Although Tango is regarded as one of the most important films of the 20th century, it generated particular controversy for its anal rape scene, in which butter is used as a lubricant.

Bertolucci acknowledged later that the scene was sprung as a surprise on female lead Maria Schneider, then 19, in order to elicit an authentic reaction from her “as a girl, not as an actress”.

Before her death in 2011, Schneider told an interviewer she had “felt humiliated and … a little raped” by Brando and Bertolucci. But the director denied he had mistreated her.

Last Tango also landed Bertolucci in trouble with the law in his homeland.
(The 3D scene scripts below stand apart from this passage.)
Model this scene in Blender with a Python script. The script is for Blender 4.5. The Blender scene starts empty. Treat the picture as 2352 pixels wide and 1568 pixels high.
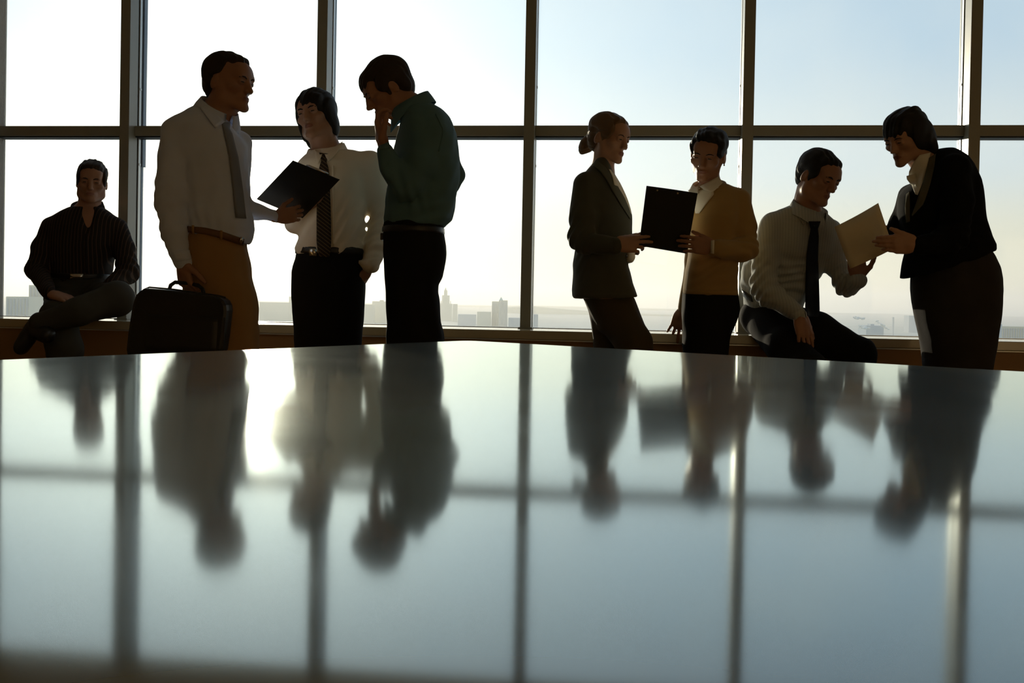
import bpy, bmesh, math, random
import numpy as np
from mathutils import Vector, Matrix
from mathutils.bvhtree import BVHTree

random.seed(7)
C = bpy.context.scene.collection
SC = bpy.context.scene
R_ = math.radians

# ------------------------------------------------------------------ camera
F_PX, CX, CY, SHY = 2200.0, 1176.0, 784.0, -69.0
ROLL, PITCH = 0.0193, 0.0125
EYE = Vector((0.0, 0.0, 0.8205))
cd = bpy.data.cameras.new('camera'); cam = bpy.data.objects.new('camera', cd); C.objects.link(cam)
cd.sensor_fit = 'HORIZONTAL'; cd.sensor_width = 36.0; cd.lens = F_PX / 2352 * 36.0
cd.shift_y = SHY / 2352.0; cd.clip_start = 0.02; cd.clip_end = 30000
_up0 = Vector((0, math.sin(PITCH), math.cos(PITCH))); _rt0 = Vector((1, 0, 0)); _fw = Vector((0, math.cos(PITCH), -math.sin(PITCH)))
_rt = _rt0 * math.cos(ROLL) + _up0 * math.sin(ROLL); _up = -_rt0 * math.sin(ROLL) + _up0 * math.cos(ROLL)
cam.matrix_world = Matrix(((_rt.x, _up.x, -_fw.x, EYE.x), (_rt.y, _up.y, -_fw.y, EYE.y), (_rt.z, _up.z, -_fw.z, EYE.z), (0, 0, 0, 1)))
SC.camera = cam

def ray(px, py):
    """direction (y = 1) from the eye towards a point of the photograph"""
    a, b = px - CX, py - (CY + SHY)
    c, s = math.cos(ROLL), math.sin(ROLL)
    u, v = c * a + s * b, -s * a + c * b
    zd = -v / F_PX
    d = Vector((u / F_PX, math.cos(PITCH) + zd * math.sin(PITCH), -math.sin(PITCH) + zd * math.cos(PITCH)))
    return d / d.y

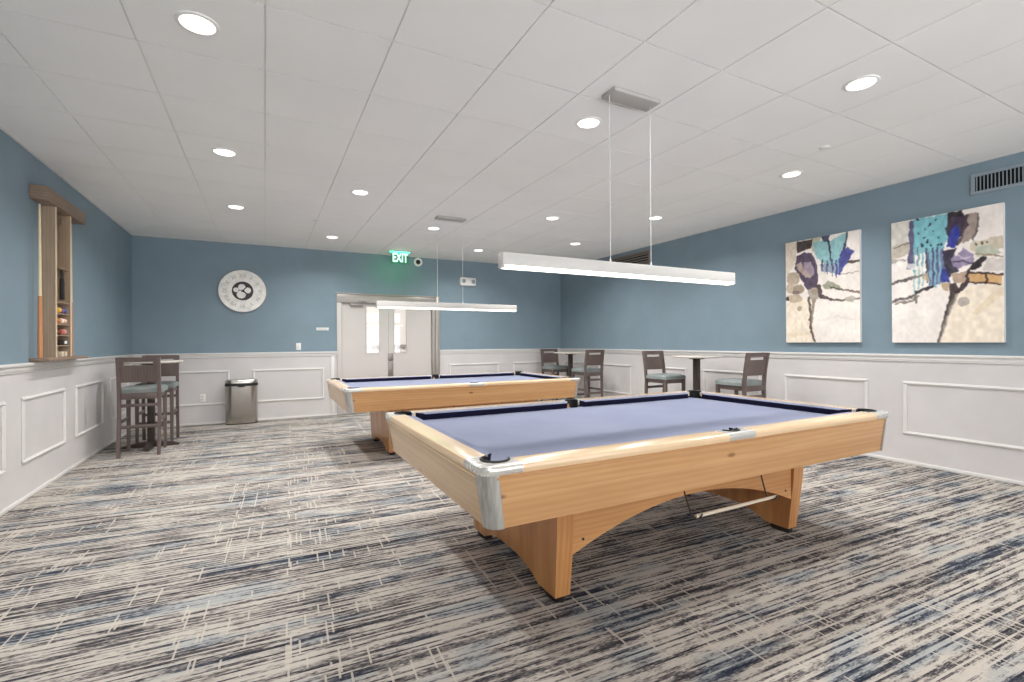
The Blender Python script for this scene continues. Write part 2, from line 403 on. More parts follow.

He was brought up on charges of obscenity, which caused him to lose his civil rights for five years.

“I could not vote, and that was the punishing part,” he said. “I felt like I’m not Italian anymore.”
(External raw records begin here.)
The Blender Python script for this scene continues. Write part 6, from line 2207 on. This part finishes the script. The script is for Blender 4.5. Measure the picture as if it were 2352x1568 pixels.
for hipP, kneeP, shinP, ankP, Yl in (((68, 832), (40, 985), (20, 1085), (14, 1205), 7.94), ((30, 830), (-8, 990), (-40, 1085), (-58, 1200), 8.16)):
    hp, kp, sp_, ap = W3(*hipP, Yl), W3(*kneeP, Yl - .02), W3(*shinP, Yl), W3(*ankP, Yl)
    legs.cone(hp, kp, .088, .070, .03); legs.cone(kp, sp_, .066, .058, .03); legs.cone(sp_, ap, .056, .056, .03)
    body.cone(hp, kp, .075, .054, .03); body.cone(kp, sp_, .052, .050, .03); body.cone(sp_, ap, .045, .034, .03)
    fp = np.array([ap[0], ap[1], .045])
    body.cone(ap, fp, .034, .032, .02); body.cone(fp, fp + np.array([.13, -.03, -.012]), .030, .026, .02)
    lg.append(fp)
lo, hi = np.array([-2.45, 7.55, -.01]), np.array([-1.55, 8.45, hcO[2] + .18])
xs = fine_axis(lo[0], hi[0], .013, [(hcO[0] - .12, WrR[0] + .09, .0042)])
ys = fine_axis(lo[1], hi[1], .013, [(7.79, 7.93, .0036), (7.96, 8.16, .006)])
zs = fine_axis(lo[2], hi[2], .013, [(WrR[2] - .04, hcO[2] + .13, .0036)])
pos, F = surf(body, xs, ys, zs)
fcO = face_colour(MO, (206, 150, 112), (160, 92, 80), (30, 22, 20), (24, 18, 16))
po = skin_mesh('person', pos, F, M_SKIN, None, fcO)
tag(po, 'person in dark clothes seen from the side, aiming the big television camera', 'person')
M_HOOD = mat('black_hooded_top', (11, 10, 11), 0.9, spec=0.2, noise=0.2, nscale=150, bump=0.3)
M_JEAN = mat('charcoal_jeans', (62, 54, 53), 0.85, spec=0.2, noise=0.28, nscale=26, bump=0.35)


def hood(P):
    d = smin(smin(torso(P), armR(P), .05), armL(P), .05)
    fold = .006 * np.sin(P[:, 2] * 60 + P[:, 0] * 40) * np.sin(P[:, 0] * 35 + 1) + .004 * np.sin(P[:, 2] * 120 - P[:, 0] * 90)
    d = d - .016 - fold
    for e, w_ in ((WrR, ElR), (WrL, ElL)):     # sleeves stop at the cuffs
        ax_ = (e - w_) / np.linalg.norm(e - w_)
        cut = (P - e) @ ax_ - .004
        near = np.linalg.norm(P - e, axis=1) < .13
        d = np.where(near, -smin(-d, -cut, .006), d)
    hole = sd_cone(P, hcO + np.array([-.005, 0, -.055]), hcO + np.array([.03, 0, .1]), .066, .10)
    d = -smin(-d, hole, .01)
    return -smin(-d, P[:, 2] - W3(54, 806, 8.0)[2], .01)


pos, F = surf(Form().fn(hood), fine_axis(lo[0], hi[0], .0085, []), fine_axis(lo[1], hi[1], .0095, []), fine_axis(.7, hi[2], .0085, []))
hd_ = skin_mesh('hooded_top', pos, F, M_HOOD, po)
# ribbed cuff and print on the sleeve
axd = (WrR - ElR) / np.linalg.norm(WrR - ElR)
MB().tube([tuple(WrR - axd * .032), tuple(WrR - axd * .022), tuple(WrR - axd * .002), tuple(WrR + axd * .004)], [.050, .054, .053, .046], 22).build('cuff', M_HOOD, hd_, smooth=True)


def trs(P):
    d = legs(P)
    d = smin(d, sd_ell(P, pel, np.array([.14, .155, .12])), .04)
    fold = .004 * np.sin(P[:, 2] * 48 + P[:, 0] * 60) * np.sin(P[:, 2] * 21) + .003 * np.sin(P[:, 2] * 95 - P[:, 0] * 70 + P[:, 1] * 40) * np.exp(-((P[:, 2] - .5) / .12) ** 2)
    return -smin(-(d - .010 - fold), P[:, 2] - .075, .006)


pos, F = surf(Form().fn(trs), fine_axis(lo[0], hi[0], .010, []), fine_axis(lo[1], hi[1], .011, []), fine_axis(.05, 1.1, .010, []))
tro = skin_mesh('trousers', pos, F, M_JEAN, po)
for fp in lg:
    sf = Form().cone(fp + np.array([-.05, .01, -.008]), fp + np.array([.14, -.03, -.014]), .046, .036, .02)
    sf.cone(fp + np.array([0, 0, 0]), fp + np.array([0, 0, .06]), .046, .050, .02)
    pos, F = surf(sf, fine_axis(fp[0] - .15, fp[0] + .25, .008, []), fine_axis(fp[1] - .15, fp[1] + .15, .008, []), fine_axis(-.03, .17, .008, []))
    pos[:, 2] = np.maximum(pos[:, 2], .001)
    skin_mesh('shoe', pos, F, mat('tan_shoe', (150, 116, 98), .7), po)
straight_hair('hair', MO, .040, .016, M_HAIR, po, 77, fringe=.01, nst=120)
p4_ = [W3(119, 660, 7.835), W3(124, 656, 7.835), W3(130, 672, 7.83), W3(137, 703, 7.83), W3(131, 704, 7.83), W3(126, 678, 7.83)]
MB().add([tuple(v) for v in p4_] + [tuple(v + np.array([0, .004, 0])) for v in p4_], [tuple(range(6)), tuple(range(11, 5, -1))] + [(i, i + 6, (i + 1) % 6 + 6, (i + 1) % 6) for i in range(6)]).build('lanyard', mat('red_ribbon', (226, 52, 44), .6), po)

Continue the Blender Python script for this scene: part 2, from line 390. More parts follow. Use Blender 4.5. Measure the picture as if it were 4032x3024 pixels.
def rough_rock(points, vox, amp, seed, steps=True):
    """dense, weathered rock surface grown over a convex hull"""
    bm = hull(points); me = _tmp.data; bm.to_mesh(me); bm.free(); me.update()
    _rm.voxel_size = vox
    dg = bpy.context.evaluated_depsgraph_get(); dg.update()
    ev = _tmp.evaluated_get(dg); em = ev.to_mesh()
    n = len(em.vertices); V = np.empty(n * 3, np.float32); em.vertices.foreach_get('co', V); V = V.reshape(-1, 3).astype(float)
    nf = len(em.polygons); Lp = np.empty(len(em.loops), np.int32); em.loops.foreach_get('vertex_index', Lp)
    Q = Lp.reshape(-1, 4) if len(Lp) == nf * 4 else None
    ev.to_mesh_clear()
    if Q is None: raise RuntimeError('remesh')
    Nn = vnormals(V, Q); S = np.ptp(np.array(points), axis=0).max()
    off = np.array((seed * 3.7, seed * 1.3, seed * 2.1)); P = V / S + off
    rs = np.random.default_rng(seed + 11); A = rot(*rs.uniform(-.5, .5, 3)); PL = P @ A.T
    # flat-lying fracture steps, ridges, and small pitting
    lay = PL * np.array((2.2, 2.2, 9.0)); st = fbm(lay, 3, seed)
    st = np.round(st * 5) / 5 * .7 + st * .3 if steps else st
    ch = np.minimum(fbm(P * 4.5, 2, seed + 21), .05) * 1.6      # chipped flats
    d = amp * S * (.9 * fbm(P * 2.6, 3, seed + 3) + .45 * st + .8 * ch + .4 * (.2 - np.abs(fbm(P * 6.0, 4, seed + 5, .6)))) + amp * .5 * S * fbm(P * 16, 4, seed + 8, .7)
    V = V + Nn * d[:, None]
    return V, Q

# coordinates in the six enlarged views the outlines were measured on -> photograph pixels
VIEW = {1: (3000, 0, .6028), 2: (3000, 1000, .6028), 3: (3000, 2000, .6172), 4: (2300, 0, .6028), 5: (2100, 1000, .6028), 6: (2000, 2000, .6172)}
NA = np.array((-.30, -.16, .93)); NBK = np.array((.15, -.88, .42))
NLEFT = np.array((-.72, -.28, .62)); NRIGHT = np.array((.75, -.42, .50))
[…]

The political exile of sorts played a part in his choice to make what he called his “faraway movies” set in distant locales: The Last Emperor in China; The Sheltering Sky (1990) in North Africa; and Little Buddha (1993), in Nepal and Bhutan.

The worldwide fame Bertolucci achieved with Last Tango allowed him to mount his first Hollywood production, the daring historical epic 1900, in Italy.

It stars Burt Lancaster, who was so eager to be in the film he worked for free, and also Donald Sutherland, Robert De Niro and Gerard Depardieu.

They acted alongside farmers from Italy’s Emilia region, where the sweeping depiction of social struggle is set.

Bertolucci’s director’s cut of 1900 was five hours 17 minutes long, prompting a fierce battle with Paramount.

The version released in the US in 1977 clocked in at three hours and five minutes. The fight, and the film’s mixed critical response, nearly ended Bertolucci’s career.

But 10 years later, in 1987, he came roaring back in the US when the Academy awarded nine Oscars to The Last Emperor in what he has called “perhaps my most curious Hollywood moment”.

Bertolucci is survived by his third wife, screenwriter and director Clare Peploe, whom he married in 1979.